Alors que l'on retrouve dans la motion l'ouverture quant à la protection des civils, notamment en fournissant de l'aide humanitaire d'urgence, le ministre de la Défense s'empresse de fermer la porte à ce genre d'aide, en affirmant que le Canada en a assez donné.
Lorsqu'on est prêt à intervenir militairement et qu'on dit dans la même phrase que le Canada a assez donné, malgré les millions de réfugiés syriens, on est loin de l'approche axée sur le multilatéralisme préconisée par l'ONU et le Bloc québécois.
Lorsqu'on est prêt à intervenir dans un pays qui n'en a pas fait la demande, à s'ingérer dans une guerre civile où notre intervention favorisera inévitablement l'un des belligérants, qui devrait déjà faire face à des accusations de crime de guerre, il y a lieu de s'inquiéter.
Brandir le droit octroyé par l'ONU à l'autodéfense pour justifier les bombardements éventuels contre le groupe État islamique en Syrie, c'est une interprétation erronée.
Le Bloc québécois n'a pas changé d'idée et ne donnera pas de chèque en blanc.
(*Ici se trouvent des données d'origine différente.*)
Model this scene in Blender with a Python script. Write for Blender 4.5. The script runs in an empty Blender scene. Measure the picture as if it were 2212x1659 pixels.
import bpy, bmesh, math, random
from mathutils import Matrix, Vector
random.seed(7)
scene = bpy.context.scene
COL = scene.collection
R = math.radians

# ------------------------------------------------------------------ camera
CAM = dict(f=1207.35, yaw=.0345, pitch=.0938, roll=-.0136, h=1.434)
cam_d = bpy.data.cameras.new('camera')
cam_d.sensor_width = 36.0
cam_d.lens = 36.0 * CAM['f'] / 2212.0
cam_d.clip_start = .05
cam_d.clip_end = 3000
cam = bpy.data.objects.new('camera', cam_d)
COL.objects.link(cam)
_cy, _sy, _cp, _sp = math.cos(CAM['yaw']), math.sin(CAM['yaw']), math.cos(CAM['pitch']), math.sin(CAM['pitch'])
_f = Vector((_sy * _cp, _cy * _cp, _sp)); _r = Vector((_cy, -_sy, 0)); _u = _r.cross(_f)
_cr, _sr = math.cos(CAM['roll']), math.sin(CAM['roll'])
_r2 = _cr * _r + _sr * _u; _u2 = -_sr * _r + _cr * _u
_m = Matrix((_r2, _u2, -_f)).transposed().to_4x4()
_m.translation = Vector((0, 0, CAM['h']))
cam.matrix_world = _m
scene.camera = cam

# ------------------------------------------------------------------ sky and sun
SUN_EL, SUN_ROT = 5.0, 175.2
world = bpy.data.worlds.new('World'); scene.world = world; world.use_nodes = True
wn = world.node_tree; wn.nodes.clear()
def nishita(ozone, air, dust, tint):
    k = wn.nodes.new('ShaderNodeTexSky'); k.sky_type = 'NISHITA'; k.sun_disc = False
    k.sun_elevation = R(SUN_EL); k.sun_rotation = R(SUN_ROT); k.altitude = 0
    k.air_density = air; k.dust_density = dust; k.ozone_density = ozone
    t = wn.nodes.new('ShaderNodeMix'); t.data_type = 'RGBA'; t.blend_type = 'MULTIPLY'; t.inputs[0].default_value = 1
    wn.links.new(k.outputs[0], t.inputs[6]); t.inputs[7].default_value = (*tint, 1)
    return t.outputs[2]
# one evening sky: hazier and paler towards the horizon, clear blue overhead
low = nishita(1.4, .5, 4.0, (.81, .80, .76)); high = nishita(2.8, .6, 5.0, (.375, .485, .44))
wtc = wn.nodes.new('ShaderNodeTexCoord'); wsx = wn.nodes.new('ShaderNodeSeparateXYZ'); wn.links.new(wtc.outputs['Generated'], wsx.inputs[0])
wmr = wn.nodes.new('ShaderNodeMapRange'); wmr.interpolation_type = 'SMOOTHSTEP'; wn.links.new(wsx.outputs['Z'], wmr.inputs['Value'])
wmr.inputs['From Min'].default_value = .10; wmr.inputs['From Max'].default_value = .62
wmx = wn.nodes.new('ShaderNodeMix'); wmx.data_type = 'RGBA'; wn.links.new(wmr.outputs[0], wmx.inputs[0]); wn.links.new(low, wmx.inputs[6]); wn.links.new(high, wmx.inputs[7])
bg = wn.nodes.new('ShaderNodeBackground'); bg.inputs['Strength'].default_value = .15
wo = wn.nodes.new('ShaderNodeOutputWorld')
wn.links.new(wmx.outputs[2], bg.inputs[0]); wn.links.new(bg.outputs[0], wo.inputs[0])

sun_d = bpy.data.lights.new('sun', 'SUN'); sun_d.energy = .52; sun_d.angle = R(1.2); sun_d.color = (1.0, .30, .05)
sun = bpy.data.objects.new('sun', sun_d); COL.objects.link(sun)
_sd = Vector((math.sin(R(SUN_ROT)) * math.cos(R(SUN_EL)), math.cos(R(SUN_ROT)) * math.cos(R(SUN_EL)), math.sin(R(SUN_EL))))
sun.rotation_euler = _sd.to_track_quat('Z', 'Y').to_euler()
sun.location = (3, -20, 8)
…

La motion proposée permettrait au Canada d'intervenir partout. Nous disons non.
Les Nations Unies ont été créées afin de suivre un cadre d'intervention dans les relations internationales. C'est ce que nous défendons et c'est pourquoi nous voterons contre cette motion. Notre position est claire: oui, à une intervention sous l'égide de l'ONU, et seulement sous l'égide de l'ONU.